Council for Excellence in Government to close

PPS President Max Stier says the organization is "proud to continue" CEG's work. PPS President Max Stier says the organization is "proud to continue" CEG's work. Partnership for Public Service photo

The Council for Excellence in Government, one of Washington's largest good-government organizations, will shut down on Feb. 16 after 25 years of operation. The majority of its staff and programs will join the nonprofit Partnership for Public Service.

The council's board of trustees authorized the move at a Feb. 9 meeting, citing the current financial climate as the reason for its demise.

"The current economic climate has made it extremely difficult to raise the funding required to continue and grow these vital programs," said John Macomber, chairman of the council's board of trustees. "Moving these programs to the Partnership will improve efficiency, increase their impact, and provide needed services to more government executives and organizations."

Lynn Jennings, the council's interim president and chief executive officer, said the organization had been having trouble meeting its operating expenses for some time. Max Stier, president of the Partnership for Public Service, said the merger would cut overall operating costs by combining the two organizations into one office space, making it easier to fund the consolidated set of programs.

"The great thing is that we're consolidating resources to achieve the same ends. I think this is something that happens all too infrequently in the nonprofit world. As a result, you have a fragmentation of effort, and that doesn't serve the best interest of the various organizations," Stier said. "We're going to build on what the council has done, and we're quite excited to have their folks."

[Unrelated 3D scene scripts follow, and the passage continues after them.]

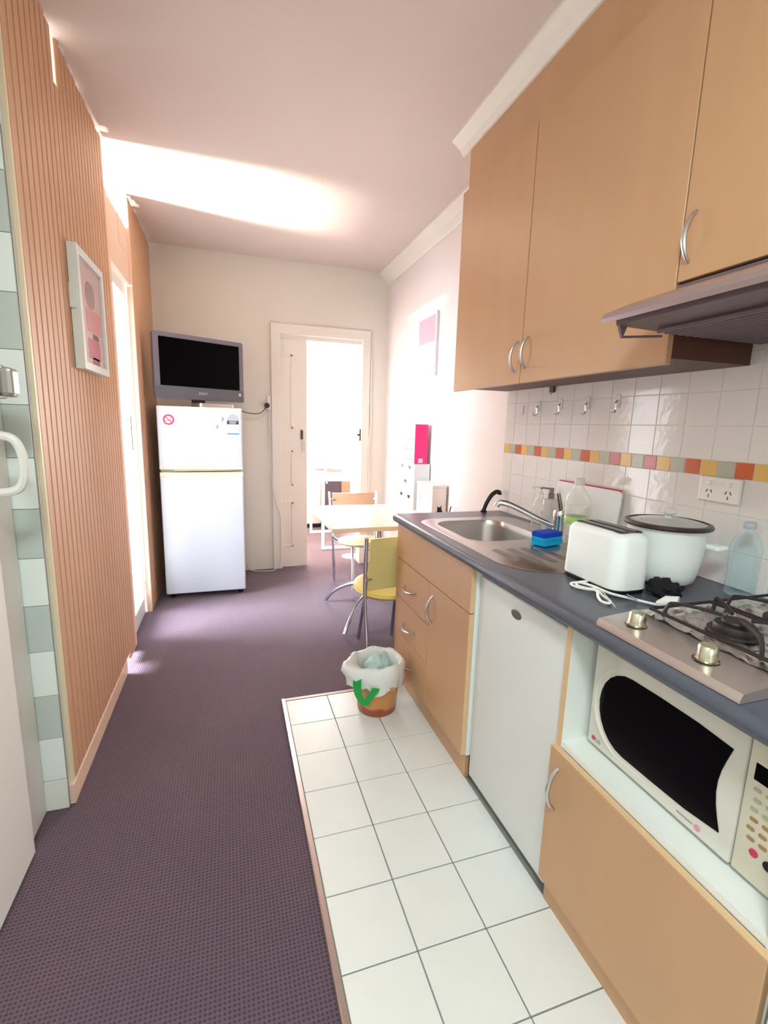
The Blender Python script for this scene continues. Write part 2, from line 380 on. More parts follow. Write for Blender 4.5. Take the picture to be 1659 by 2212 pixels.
# ------------------------------------------------------------------ far doorway
tr = BM(); box(tr, 0.357, 0.437, 4.382, 4.402, 0, 2.19, 0.004); box(tr, 1.179, 1.250, 4.382, 4.402, 0, 2.19, 0.004); box(tr, 0.357, 1.250, 4.380, 4.402, 2.104, 2.19, 0.004)
struct('trim_7', tr, M_trim, 'cream painted frame around the far doorway')
D1 = struct('door_1', B(0.438, 0.676, 4.435, 4.47, 0.012, 2.10, 0.003), M_trim, 'cream panelled sliding door, half open')
obj('sliding_track', B(0.438, 1.178, 4.424, 4.434, 2.070, 2.104), M_trim, D1)
for z0, z1 in ((1.30, 1.94), (0.78, 1.10), (0.20, 0.62)):
    pb = PR([(0.438, z0), (0.545, z0), (0.545, z0+0.012), (0.438, z0+0.012)], 'y', 4.428, 4.436)
    box(pb, 0.438, 0.545, 4.428, 4.436, z1-0.012, z1); box(pb, 0.533, 0.545, 4.428, 4.436, z0, z1)
    obj('panel_moulding', pb, M_trim, D1)
M_dbrass = mat('dark_brass', (92, 72, 62), 0.4, 0.6)
e = BM(); prism(e, [(0.628+0.016*math.sin(a*2*PI/16)*(0.7 if a % 8 in (3, 4, 5) else 1), 1.245+0.045*math.cos(a*2*PI/16)) for a in range(16)], 'y', 4.426, 4.436)
obj('escutcheon', e, M_dbrass, D1); obj('flush_pull', PR(rrect(0.632, 0.658, 1.085, 1.185, 0.012), 'y', 4.427, 4.436), M_brushed, D1)
lk = B(1.166, 1.181, 4.41, 4.44, 1.20, 1.31); box(lk, 1.150, 1.168, 4.42, 4.432, 1.245, 1.265)
st = tag(obj('strike_plate', lk, M_dbrass), 'dark metal latch plate on the right jamb of the far doorway', 'latch')

# ------------------------------------------------------------------ kitchen base units
def arc_handle(name, parent, p0, p1, out, r=0.0055, h=0.028):
    p0, p1, out = Vector(p0), Vector(p1), Vector(out)
    pts = []
    for k in range(13):
        t = k/12; s = math.sin(PI*t)**0.7
        pts.append(p0.lerp(p1, t) + out*h*s)
    rr = [r*(0.75+0.35*math.sin(PI*k/12)) for k in range(13)]
    return obj(name, tube(BM(), pts, rr, 8), M_brushed, parent, True)
OUT = (-1, 0, 0)
sc = thing('sink_cabinet', 'wood laminate base cabinet with three drawers under the sink', 'cabinet', (0, 0, 0))
bm = B(0.824, 1.40, 2.214, 2.232, 0.118, 0.866); box(bm, 0.824, 1.40, 1.440, 1.456, 0.118, 0.866); box(bm, 0.83, 1.40, 1.456, 2.214, 0.118, 0.136); box(bm, 1.38, 1.40, 1.456, 2.214, 0.136, 0.866)
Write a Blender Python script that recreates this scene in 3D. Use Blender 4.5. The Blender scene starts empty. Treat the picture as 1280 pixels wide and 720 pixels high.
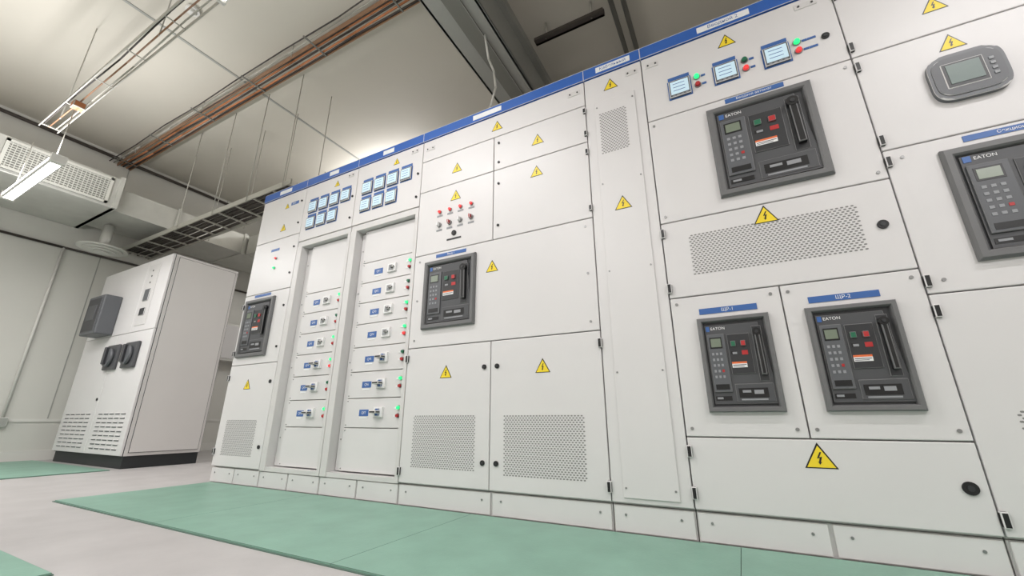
import bpy, bmesh, math, random
from mathutils import Vector, Matrix
random.seed(3)
scn=bpy.context.scene
col=scn.collection
scn.view_settings.view_transform='Standard'
scn.view_settings.look='None'

# ------------------------------------------------------------------ materials
def srgb(r,g,b):
    def c(v):
        v/=255.
        return v/12.92 if v<=.04045 else ((v+.055)/1.055)**2.4
    return (c(r),c(g),c(b),1)
def mat(name,rgb,rough=.5,metal=0,emit=0,noise=0,nscale=8,bump=0,bscale=300,spec=.5,coat=0):
    m=bpy.data.materials.new(name);m.use_nodes=True
    nt=m.node_tree;b=nt.nodes['Principled BSDF']
    c=srgb(*rgb)
    b.inputs['Base Color'].default_value=c
    b.inputs['Roughness'].default_value=rough
    b.inputs['Metallic'].default_value=metal
    b.inputs['Specular IOR Level'].default_value=spec
    tc=nt.nodes.new('ShaderNodeTexCoord')
    if noise:
        n=nt.nodes.new('ShaderNodeTexNoise');n.inputs['Scale'].default_value=nscale;n.inputs['Detail'].default_value=6
        nt.links.new(tc.outputs['Object'],n.inputs['Vector'])
        r=nt.nodes.new('ShaderNodeValToRGB')
        r.color_ramp.elements[0].position=.3;r.color_ramp.elements[1].position=.7
        r.color_ramp.elements[0].color=tuple(x*(1-noise) for x in c[:3])+(1,)
        r.color_ramp.elements[1].color=tuple(min(1,x*(1+noise)) for x in c[:3])+(1,)
        nt.links.new(n.outputs['Fac'],r.inputs['Fac']);nt.links.new(r.outputs['Color'],b.inputs['Base Color'])
    if bump:
        n=nt.nodes.new('ShaderNodeTexNoise');n.inputs['Scale'].default_value=bscale
        nt.links.new(tc.outputs['Object'],n.inputs['Vector'])
        k=nt.nodes.new('ShaderNodeBump');k.inputs['Strength'].default_value=bump;k.inputs['Distance'].default_value=.002
        nt.links.new(n.outputs['Fac'],k.inputs['Height']);nt.links.new(k.outputs['Normal'],b.inputs['Normal'])
    if emit:
        b.inputs['Emission Color'].default_value=c;b.inputs['Emission Strength'].default_value=emit
        m.cycles.emission_sampling='NONE'
    return m
M={}
M['paint']=mat('cabinet_paint_grey',(216,214,214),.4,noise=.015,nscale=3,bump=.05,bscale=500)
M['paint2']=mat('cabinet_frame_grey',(209,207,206),.42,noise=.015,nscale=3)
M['side']=mat('cabinet_side_grey',(209,206,204),.5,noise=.02,nscale=2)
M['seam']=mat('seam_dark',(70,70,70),.7)
M['hole']=mat('vent_hole_dark',(132,131,130),.8)
M['blue']=mat('trim_blue',(42,94,176),.35)
M['lblue']=mat('label_blue',(58,100,165),.4)
M['white']=mat('label_white',(235,236,236),.5)
M['bezel']=mat('breaker_bezel',(108,108,109),.45,noise=.04,nscale=20)
M['bin']=mat('breaker_recess',(58,59,62),.5)
M['bplate']=mat('breaker_plate',(76,77,80),.45)
M['bplate2']=mat('breaker_plate_light',(92,94,98),.45)
M['black']=mat('black_plastic',(24,24,26),.35)
M['dark']=mat('dark_plastic',(48,49,52),.4)
M['lcd']=mat('lcd_green_grey',(118,128,112),.25,emit=.05)
M['key']=mat('keypad_key',(146,148,152),.5)
M['red']=mat('red_button',(180,44,46),.4)
M['redon']=mat('red_lamp',(225,60,60),.3,emit=.6)
M['green']=mat('green_button',(30,105,75),.4)
M['greenon']=mat('green_lamp',(40,215,120),.3,emit=1.3)
M['orange']=mat('orange_label',(225,110,60),.5)
M['yellow']=mat('warning_yellow',(240,212,45),.45)
M['screen']=mat('meter_screen',(185,208,220),.2,emit=.4)
M['screen2']=mat('hmi_screen',(120,132,130),.2,emit=.1)
M['hmi']=mat('hmi_grey',(98,100,104),.4)
M['chrome']=mat('steel_screw',(150,150,150),.35,metal=.7)
M['rubber']=mat('plinth_black',(40,42,44),.6)
M['mat']=mat('mat_green_rubber',(124,163,146),.42,noise=.09,nscale=7,bump=.25,bscale=120)
M['matedge']=mat('mat_edge',(84,110,98),.7)
M['floor']=mat('floor_concrete',(176,173,172),.42,noise=.08,nscale=5,bump=.15,bscale=60)
M['wall']=mat('wall_panel',(207,206,200),.6,noise=.015,nscale=2)
M['ceil']=mat('ceiling_panel',(202,198,187),.6,noise=.02,nscale=1.5)
M['trim']=mat('trim_white',(214,213,208),.5)
M['galv']=mat('galvanised_duct',(198,198,192),.42,metal=.2,noise=.06,nscale=6)
M['grille']=mat('grille_paint',(210,210,203),.5)
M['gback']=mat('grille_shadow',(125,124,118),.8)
M['beam']=mat('beam_grey',(160,161,156),.5,noise=.03)
M['beamd']=mat('beam_dark',(120,120,114),.6)
M['tray']=mat('tray_copper_orange',(156,118,90),.5,metal=.2,noise=.1)
M['cable']=mat('cable_black',(66,60,56),.6)
M['cable2']=mat('cable_orange',(190,122,78),.6)
M['lamp']=mat('lamp_diffuser',(255,252,248),.4,emit=7)
M['rod']=mat('threaded_rod',(176,174,165),.5,metal=.1)

# ------------------------------------------------------------------ builder
def empty(name,loc=(0,0,0)):
    o=bpy.data.objects.new(name,None);o.location=loc;o.empty_display_size=.1;col.objects.link(o);return o
class MB:
    def __init__(s,name,parent=None):
        s.name=name;s.parent=parent;s.bm=bmesh.new();s.mats=[]
    def mi(s,m):
        if m not in s.mats:s.mats.append(m)
        return s.mats.index(m)
    def box(s,x0,x1,y0,y1,z0,z1,m,bev=0,seg=2):
        i=s.mi(m)
        v=[s.bm.verts.new(p) for p in ((x0,y0,z0),(x1,y0,z0),(x1,y1,z0),(x0,y1,z0),(x0,y0,z1),(x1,y0,z1),(x1,y1,z1),(x0,y1,z1))]
        fs=[s.bm.faces.new([v[k] for k in q]) for q in ((3,2,1,0),(4,5,6,7),(0,1,5,4),(1,2,6,5),(2,3,7,6),(3,0,4,7))]
        for f in fs:f.material_index=i
        if bev:
            es=list({e for f in fs for e in f.edges})
            bmesh.ops.bevel(s.bm,geom=es,offset=bev,segments=seg,affect='EDGES',profile=.5)
    def prism(s,pts,y0,y1,m,bev=0):
        i=s.mi(m)
        a=[s.bm.verts.new((p[0],y0,p[1])) for p in pts];b=[s.bm.verts.new((p[0],y1,p[1])) for p in pts]
        n=len(pts);f0=s.bm.faces.new(a);fs=[f0,s.bm.faces.new(b[::-1])]
        for k in range(n):
            fs.append(s.bm.faces.new((a[k],b[k],b[(k+1)%n],a[(k+1)%n])))
        for f in fs:f.material_index=i
        if bev:
            bmesh.ops.bevel(s.bm,geom=list(f0.edges),offset=bev,segments=2,affect='EDGES',profile=.5)
    def quad(s,pts,m):
        f=s.bm.faces.new([s.bm.verts.new(p) for p in pts]);f.material_index=s.mi(m)
    def cyl(s,p0,p1,r,m,seg=16,r2=None):
        i=s.mi(m);p0=Vector(p0);p1=Vector(p1);d=(p1-p0);L=d.length
        rot=d.to_track_quat('Z','Y').to_matrix().to_4x4()
        g=bmesh.ops.create_cone(s.bm,cap_ends=True,segments=seg,radius1=r,radius2=r if r2 is None else r2,depth=L,matrix=Matrix.Translation((p0+p1)/2)@rot)
        for f in {f for v in g['verts'] for f in v.link_faces}:
            f.material_index=i
            if len(f.verts)==4:f.smooth=True
    def path(s,pts,r,m):
        for a,c in zip(pts,pts[1:]):s.cyl(a,c,r,m,8)
    def done(s):
        bmesh.ops.recalc_face_normals(s.bm,faces=s.bm.faces)
        me=bpy.data.meshes.new(s.name);s.bm.to_mesh(me);s.bm.free()
        for m in s.mats:me.materials.append(M[m])
        o=bpy.data.objects.new(s.name,me);col.objects.link(o)
        if s.parent:o.parent=s.parent
        return o
tcache={}
def text(body,x,y,z,size,m,parent,name='lettering',align='CENTER'):
    k=(body,size,m,align)
    if k not in tcache:
        t=bpy.data.curves.new('txt','FONT');t.body=body;t.size=size;t.align_x=align;t.align_y='CENTER'
        o=bpy.data.objects.new('tmp',t);col.objects.link(o)
        bpy.context.view_layer.update()
        me=bpy.data.meshes.new_from_object(o.evaluated_get(bpy.context.evaluated_depsgraph_get()))
        bpy.data.objects.remove(o);me.materials.clear();me.materials.append(M[m]);tcache[k]=me
    o=bpy.data.objects.new(name,tcache[k]);col.objects.link(o);o.location=(x,y,z);o.rotation_euler=(math.pi/2,0,0)
    o.parent=parent
    return o

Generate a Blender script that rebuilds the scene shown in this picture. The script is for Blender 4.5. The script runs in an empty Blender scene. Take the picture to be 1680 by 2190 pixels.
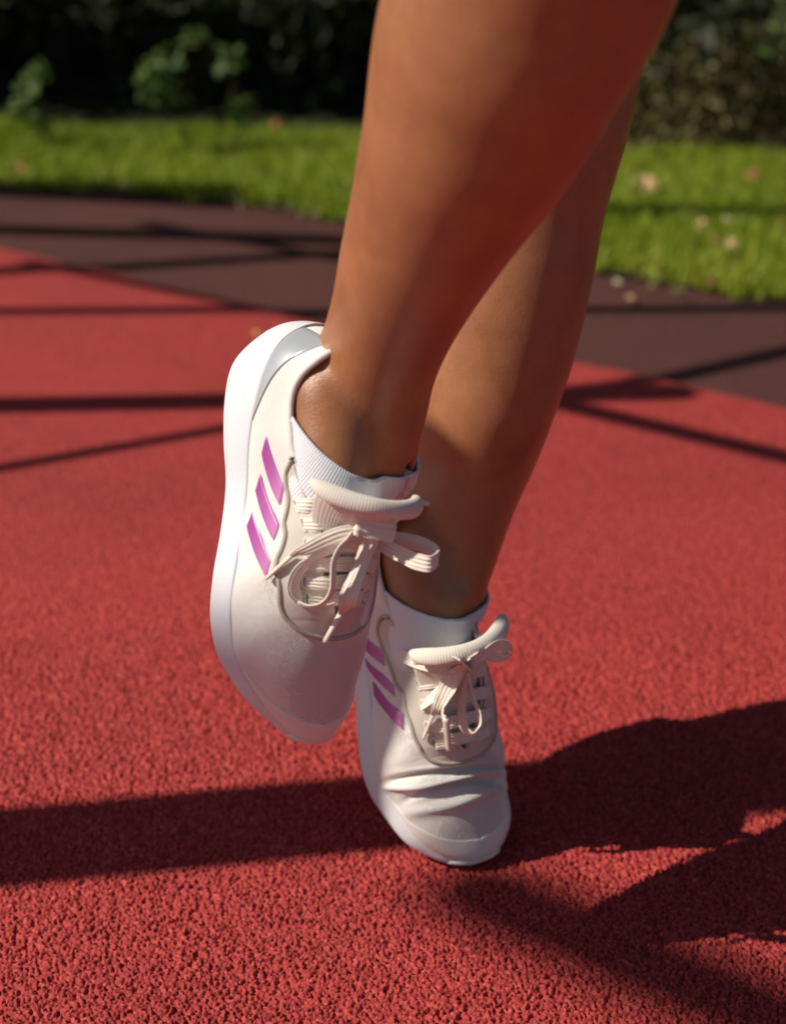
import bpy, bmesh, math
import numpy as np
from mathutils import Vector, Matrix
from mathutils.bvhtree import BVHTree
rng = np.random.default_rng(7)
R = math.radians
sc = bpy.context.scene
COL = sc.collection

# ------------------------------------------------------------------ camera
H = 0.69; PITCH = R(25.0); F = 3472.0            # F: focal length in units where the frame is 1680 x 2190
cam_d = bpy.data.cameras.new("camera"); cam = bpy.data.objects.new("camera", cam_d); COL.objects.link(cam)
cam.location = (0, 0, H); cam.rotation_euler = (math.pi/2 - PITCH, 0, 0)
cam_d.sensor_fit = 'VERTICAL'; cam_d.sensor_height = 36; cam_d.sensor_width = 36
cam_d.lens = 36.0 * F / 2190.0
cam_d.clip_start = 0.02; cam_d.clip_end = 500
cam_d.dof.use_dof = True; cam_d.dof.focus_distance = 0.97; cam_d.dof.aperture_fstop = 4.6
sc.camera = cam
# ------------------------------------------------------------------ sun and sky
AZ = R(9.5); EL = R(43.5)                         # shadows fall towards +X, turned AZ away from the camera
SUN = np.array([math.cos(AZ)*math.cos(EL), math.sin(AZ)*math.cos(EL), -math.sin(EL)])   # travel direction
sd = bpy.data.lights.new("sun", 'SUN'); so = bpy.data.objects.new("sun", sd); COL.objects.link(so)
sd.energy = 5.0; sd.angle = R(0.5); sd.color = (1.0, 0.92, 0.81)
so.rotation_euler = Vector(SUN).to_track_quat('-Z', 'Y').to_euler()
so.location = (-4, 0, 4)
w = bpy.data.worlds.new("World"); sc.world = w; w.use_nodes = True
nt = w.node_tree; bg = nt.nodes['Background']
sky = nt.nodes.new('ShaderNodeTexSky'); sky.sky_type = 'NISHITA'; sky.sun_disc = False
sky.sun_elevation = EL; sky.sun_rotation = math.atan2(-SUN[0], -SUN[1])
nt.links.new(sky.outputs[0], bg.inputs[0]); bg.inputs[1].default_value = 0.05
sc.view_settings.view_transform = 'Standard'; sc.view_settings.look = 'None'
sc.view_settings.exposure = 0.0; sc.view_settings.gamma = 1.0
sc.cycles.max_bounces = 8

# ------------------------------------------------------------------ helpers
FWD = np.array([0, math.cos(PITCH), -math.sin(PITCH)]); UPV = np.array([0, math.sin(PITCH), math.cos(PITCH)])
RGT = np.array([1.0, 0, 0]); CAM = np.array([0, 0, H])
def at(px, py, d):
    """world point seen at (px, py) of the 1680 x 2190 frame, d metres along the lens axis"""
    return CAM + d*(FWD + RGT*(px-840)/F + UPV*(1095-py)/F)
def gnd(px, py, z=0.0):
    v = FWD + RGT*(px-840)/F + UPV*(1095-py)/F
    return CAM + v*((z-H)/v[2])
def proj(P):
    P = np.asarray(P) - CAM; d = P@FWD
    return np.stack([840 + F*(P@RGT)/d, 1095 - F*(P@UPV)/d, d], -1)

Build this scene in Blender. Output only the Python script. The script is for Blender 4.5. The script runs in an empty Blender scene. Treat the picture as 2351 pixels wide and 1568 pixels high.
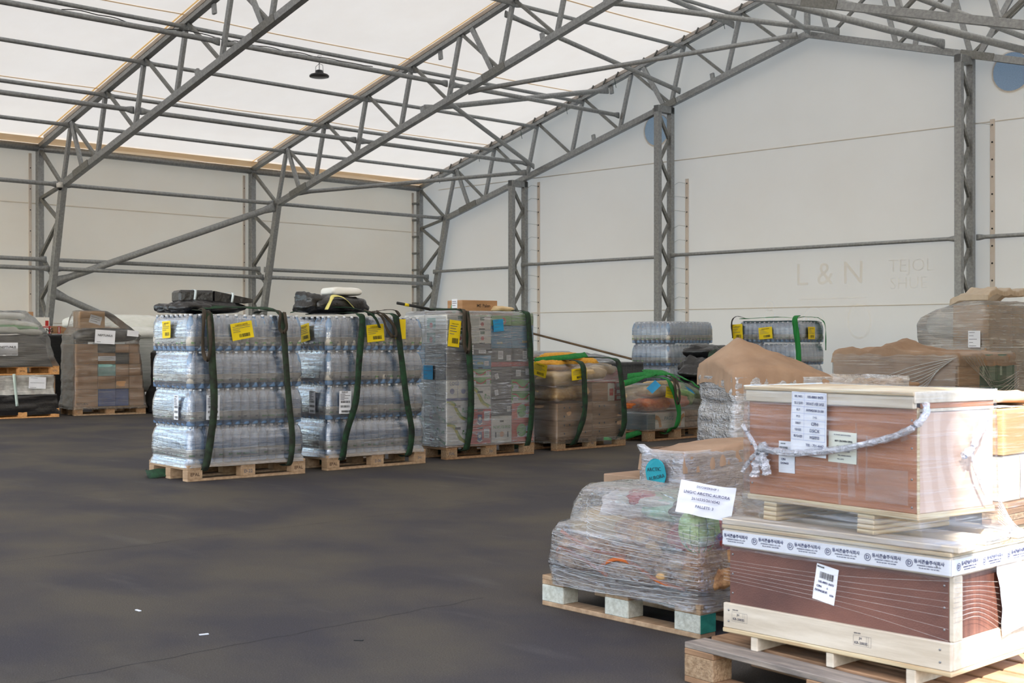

All the council's program staff will move to the Partnership on or before Feb. 16. Jennings said some of the council's administrative staff will be laid off, but the organization planned to help them search for new jobs.

The Partnership will absorb the council's Excellence in Government Fellows Program, which trains midcareer federal executives, and its Strategic Advisors to Government Executives program, which connects current and former chief information and financial officers to share data and best practices, and planned to expand to include agency chief acquisition and human capital officers. The Partnership also will administer Public Service Recognition Week.

The consolidation brings a range of prominent workforce programs under one roof, as the council's initiatives join the Partnership's Best Places to Work survey, Service to America Medals and the Call to Serve program, which promotes federal service on college campuses.

"There will not be a beat skipped in terms of transition and coordination. We've been planning this out for a few weeks," Jennings said. "The same continuity of service, continuity of coaching will remain the same. There should be no concern at all that there will be any major changes in terms of service."

This is the second time in recent years that the Partnership has absorbed another good-government group. In 2004, it merged with the Private Sector Council.